Framing Britney Spears Review

Written by on 1st October 2021

Image Credit – Hulu

As the court case that ended the overbearing conservatorship comes to a close, so does production on several documentaries detailing the life, times and tribulations of Britney Spears. The outcry and fallout is a tense one. Framing Britney Spears capitalises on the controversy but does not explain it. Spears was a superstar name. She still is, but for different reasons. It is that crossover, from megastar of the pop world to tabloid fodder and public fascination with her personal life that Framing Britney Spears and director Samantha Stark should focus on. It is not, though. This fluff piece charts the rise and fall of a former chart-topper, but the detail is sparse and the impact is minimal.  

Despite releasing recently, Framing Britney Spears already feels tremendously dated. The shifting of time does that to a documentary profiling a celebrity in the throes of a court case. It happened for Icarus, but at least that had a direct connection with those at the heart of the controversy. Framing Britney Spears cannot connect to its eponymous interest, because there is no way of doing so. Workarounds are one sidestep, but there is no taming the beast that is the public controversy and recent court case outcome. Including those results is not possible, and Stark’s piece finds itself stuck between wanting to talk about the court case and modern relevancy of Spears, but not knowing what the outcome will be. 

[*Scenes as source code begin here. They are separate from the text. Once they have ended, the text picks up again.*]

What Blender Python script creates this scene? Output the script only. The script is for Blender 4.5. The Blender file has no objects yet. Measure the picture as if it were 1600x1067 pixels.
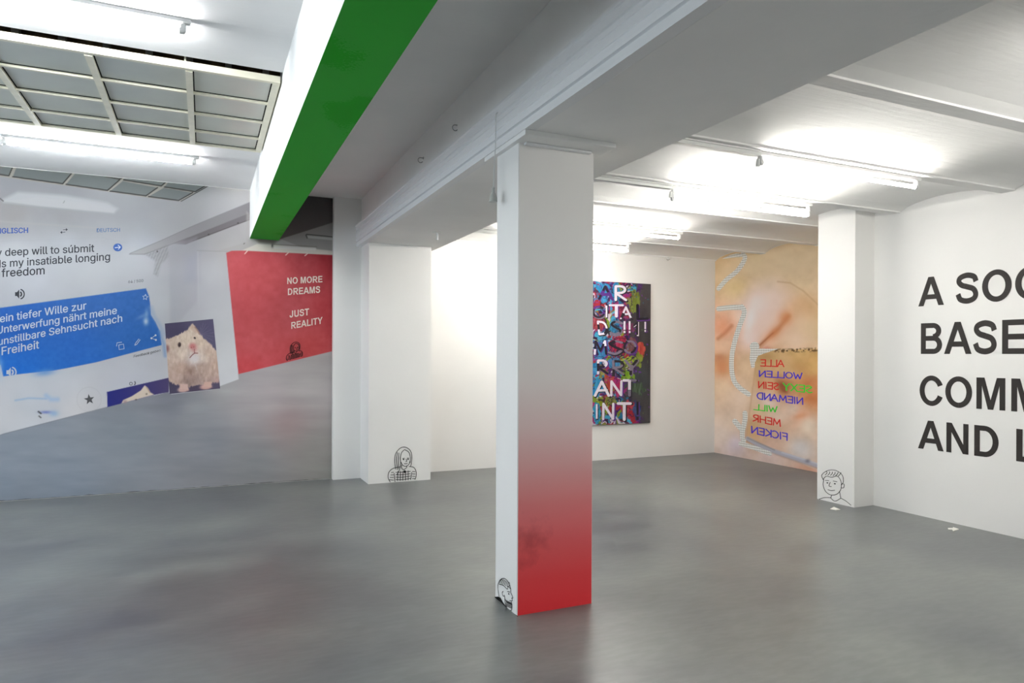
import bpy, bmesh, math, os
import numpy as np
from mathutils import Vector, Matrix

# ------------------------------------------------------------------ camera, world, exposure
SC = bpy.context.scene
COL = SC.collection
FOC, YAW, PY0, ROLL, EYE = 1068.0, 0.42374, 555.0, 0.0043, 1.55
cam_d = bpy.data.cameras.new('camera'); cam = bpy.data.objects.new('camera', cam_d); COL.objects.link(cam)
_f = Vector((math.sin(YAW), math.cos(YAW), 0)); _r = Vector((math.cos(YAW), -math.sin(YAW), 0)); _u = Vector((0, 0, 1))
_x = _r * math.cos(ROLL) + _u * math.sin(ROLL); _y = -_r * math.sin(ROLL) + _u * math.cos(ROLL)
cam.matrix_world = Matrix(((_x.x, _y.x, -_f.x, 0), (_x.y, _y.y, -_f.y, 0), (_x.z, _y.z, -_f.z, EYE), (0, 0, 0, 1)))
cam_d.sensor_width = 36.0; cam_d.lens = FOC * 36 / 1600; cam_d.shift_y = (PY0 - 533.5) / 1600; cam_d.clip_start = .05
SC.camera = cam
wd = bpy.data.worlds.new('world'); SC.world = wd; wd.use_nodes = True
wd.node_tree.nodes['Background'].inputs[0].default_value = (.80, .91, 1.0, 1); wd.node_tree.nodes['Background'].inputs[1].default_value = 4.0   # overcast daylight outside the added side windows
SC.view_settings.view_transform = 'Standard'; SC.view_settings.look = 'None'
SC.view_settings.exposure = 0.18; SC.view_settings.gamma = 1.0; SC.view_settings.use_curve_mapping = False
SC.cycles.use_denoising = True; SC.cycles.max_bounces = 10; SC.cycles.diffuse_bounces = 8; SC.cycles.glossy_bounces = 4
SC.cycles.sample_clamp_indirect = 6.0; SC.cycles.caustics_reflective = False; SC.cycles.caustics_refractive = False
LAMP_RIGHT, LAMP_LEFT = 93.0, 165.0            # radiance of the fluorescent tubes, right bay / left bay
PRINT_GAIN, SKIN_GAIN = 0.56, 1.2            # base colour gain of the two wall prints

# ------------------------------------------------------------------ measured photo points -> places in the room
def ray(x, y):
    a = (x - 800) / FOC; b = -(y - PY0) / FOC
    return _f + _x * a + _y * b
def on_x(x, y, X): d = ray(x, y); return Vector((0, 0, EYE)) + d * (X / d.x)
def on_y(x, y, Y): d = ray(x, y); return Vector((0, 0, EYE)) + d * (Y / d.y)
def on_z(x, y, Z): d = ray(x, y); return Vector((0, 0, EYE)) + d * ((Z - EYE) / d.z)
def photo_xy(X, Y, Z):                                  # numpy: room point -> measured photo coordinates
    v2 = Z - EYE
    f = X * _f.x + Y * _f.y; r = (X * _r.x + Y * _r.y) / f; u = v2 / f
    a = r * math.cos(ROLL) + u * math.sin(ROLL); b = -r * math.sin(ROLL) + u * math.cos(ROLL)
    return 800 + a * FOC, PY0 - b * FOC
def lin(c):
    return tuple(((v / 255) / 12.92 if v / 255 <= .04045 else ((v / 255 + .055) / 1.055) ** 2.4) for v in c)
def nlin(c):
    c = np.clip(c, 0, 255) / 255
    return np.where(c <= .04045, c / 12.92, ((c + .055) / 1.055) ** 2.4)

# ------------------------------------------------------------------ object helpers
def put(name, me, m=None, parent=None):
    o = bpy.data.objects.new(name, me); COL.objects.link(o)
    if m:
        for mm in (m if isinstance(m, (list, tuple)) else [m]): me.materials.append(mm)
    if parent: o.parent = parent
    return o
def from_bm(name, bm, m=None, parent=None, smooth=False):
    me = bpy.data.meshes.new(name)
    bmesh.ops.recalc_face_normals(bm, faces=bm.faces)
    bm.to_mesh(me); bm.free()
    if smooth:
        for p in me.polygons: p.use_smooth = True
    return put(name, me, m, parent)
def tag(o, label=None, cat=None, group=None, kind=None):
    if label: o['label'] = label
    if cat: o['category'] = cat
    if group: o['group'] = group
    if kind: o['kind'] = kind
    return o
def empty(name, loc, label, cat, group=None, kind=None):
    o = bpy.data.objects.new(name, None); COL.objects.link(o); o.location = loc; o.empty_display_size = .1
    return tag(o, label, cat, group, kind)
def box(bm, lo, hi, mi=0):
    vs = [bm.verts.new((x, y, z)) for z in (lo[2], hi[2]) for y in (lo[1], hi[1]) for x in (lo[0], hi[0])]
    for q in ((0, 2, 3, 1), (4, 5, 7, 6), (0, 1, 5, 4), (2, 6, 7, 3), (0, 4, 6, 2), (1, 3, 7, 5)):
        f = bm.faces.new([vs[i] for i in q]); f.material_index = mi
def boxes(name, lst, m, parent=None, bevel=0):
    bm = bmesh.new()
    for lo, hi in lst: box(bm, lo, hi)
    if bevel: bmesh.ops.bevel(bm, geom=bm.edges[:], offset=bevel, segments=2, affect='EDGES', profile=.6)
    return from_bm(name, bm, m, parent)
def tube(bm, pts, r, n=10, caps=True):
    pts = [Vector(p) for p in pts]; rings = []
    rs = r if isinstance(r, (list, tuple)) else [r] * len(pts)
    for i, p in enumerate(pts):
        t = (pts[min(i + 1, len(pts) - 1)] - pts[max(i - 1, 0)]).normalized()
        a = t.orthogonal().normalized() if i == 0 else (pa - t * pa.dot(t)).normalized()
        pa = a; b = t.cross(a)
        rings.append([bm.verts.new(p + (a * math.cos(2 * math.pi * k / n) + b * math.sin(2 * math.pi * k / n)) * rs[i]) for k in range(n)])
    for A, B in zip(rings, rings[1:]):
        for k in range(n): bm.faces.new((A[k], A[(k + 1) % n], B[(k + 1) % n], B[k]))
    if caps: bm.faces.new(rings[0][::-1]); bm.faces.new(rings[-1])
def rel(parent, P): return Vector(P) - parent.location

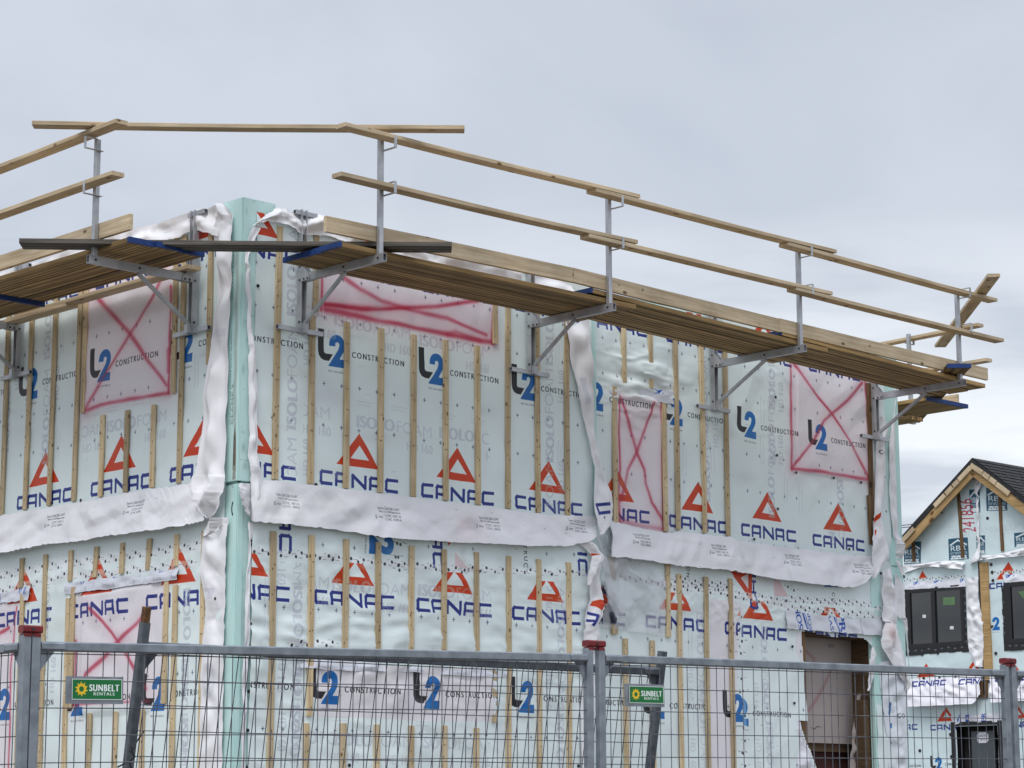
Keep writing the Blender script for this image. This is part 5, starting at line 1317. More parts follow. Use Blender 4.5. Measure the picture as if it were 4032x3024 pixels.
def board(name, p0, p1, w_, t, mat, label, cat, group=None, up=(0, 0, 1), warp=.004, ends=(), n=8, parts=True):
    """sawn board between two points on its axis; w_ sideways, t along up"""
    p0 = Vector(p0); p1 = Vector(p1); d = (p1 - p0); Ln = d.length; d.normalize()
    u_ = Vector(up); u_ = (u_ - d * u_.dot(d)).normalized(); s_ = u_.cross(d)
    mt = Matrix.Identity(4)
    for i in range(3): mt[i][0], mt[i][1], mt[i][2] = d[i], s_[i], u_[i]
    mt.translation = p0
    c = .003; a, b = w_ / 2, t / 2
    o8 = [(-a + c, -b), (a - c, -b), (a, -b + c), (a, b - c), (a - c, b), (-a + c, b), (-a, b - c), (-a, -b + c)]
    m_ = MB(); ph = random.random() * 6; ph2 = random.random() * 6
    for i in range(n + 1):
        q = i / n; wy = warp * math.sin(ph + q * 4); wz = -abs(warp) * math.sin(PI * q) * .8 + warp * .4 * math.sin(ph2 + q * 6)
        wy -= warp * (math.sin(ph) * (1 - q) + math.sin(ph + 4) * q)
        m_.v += [(Ln * q, y + wy, z + wz) for y, z in o8]
    for i in range(n):
        for k in range(8):
            k2 = (k + 1) % 8; m_.f.append((i * 8 + k, i * 8 + k2, i * 8 + 8 + k2, i * 8 + 8 + k)[::-1])
    m_.f.append(tuple(range(8))); m_.f.append(tuple(n * 8 + k for k in range(8))[::-1])
    o = m_.build(name, M[mat], None, mt)
    tag(o, label, cat, group)
    for e_ in ends:          # blue painted end
        x0_, x1_ = (-.004, .03) if e_ == 0 else (Ln - .03, Ln + .004)
        MB().box(x0_, x1_, -a - .0015, a + .0015, -b - .0015, b + .0015).build('painted_end', M['blue'], o)
    return o
def zc(v): return CAMZ + v
PT = .045
outs = (.425, .69, .955)
names = ('inner', 'middle', 'outer')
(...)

That does not weaken the information and research collected. That is weak enough on its own. At least it shows the advocates of the “Free Britney” movement and the surge of protests that explain, rather clearly, what conservatorship means. It is pop-oriented and utilises the crashing new era of social media extremely well. Stark may have the know-how to include these social media voices, but showing the impact it has had on the fans is very different to praising the change that was surely felt at the time. Hindsight is a wonderful tool, though. Stark is unable to utilise that, as no documentary maker, no matter how hard they try, can glance into the future. 

What Framing Britney Spears becomes then is a loose and brief rundown of a decade-long story that needs a far more in-depth look. Hulu has provided a quick enough turnaround, and that is where the capitalisation comes into play for them. Who can blame them, though? It is a smart business move to make a documentary that will get to grips with the culturally relevant comments, but leave the actual detail in the background. Good business does not mean good quality, as Stark sadly discovered. This passable and brief documentary will do little to stir the movement hoping to free Britney, but what it does have is a small window to showcase those so dedicated and so concerned with the life of a pop star and influential role model. That much is captured well, it’s just a shame the documentary set out to do something completely different. A happenstance inclusion gives new life to this feature, and for that, Stark has caught a lucky break.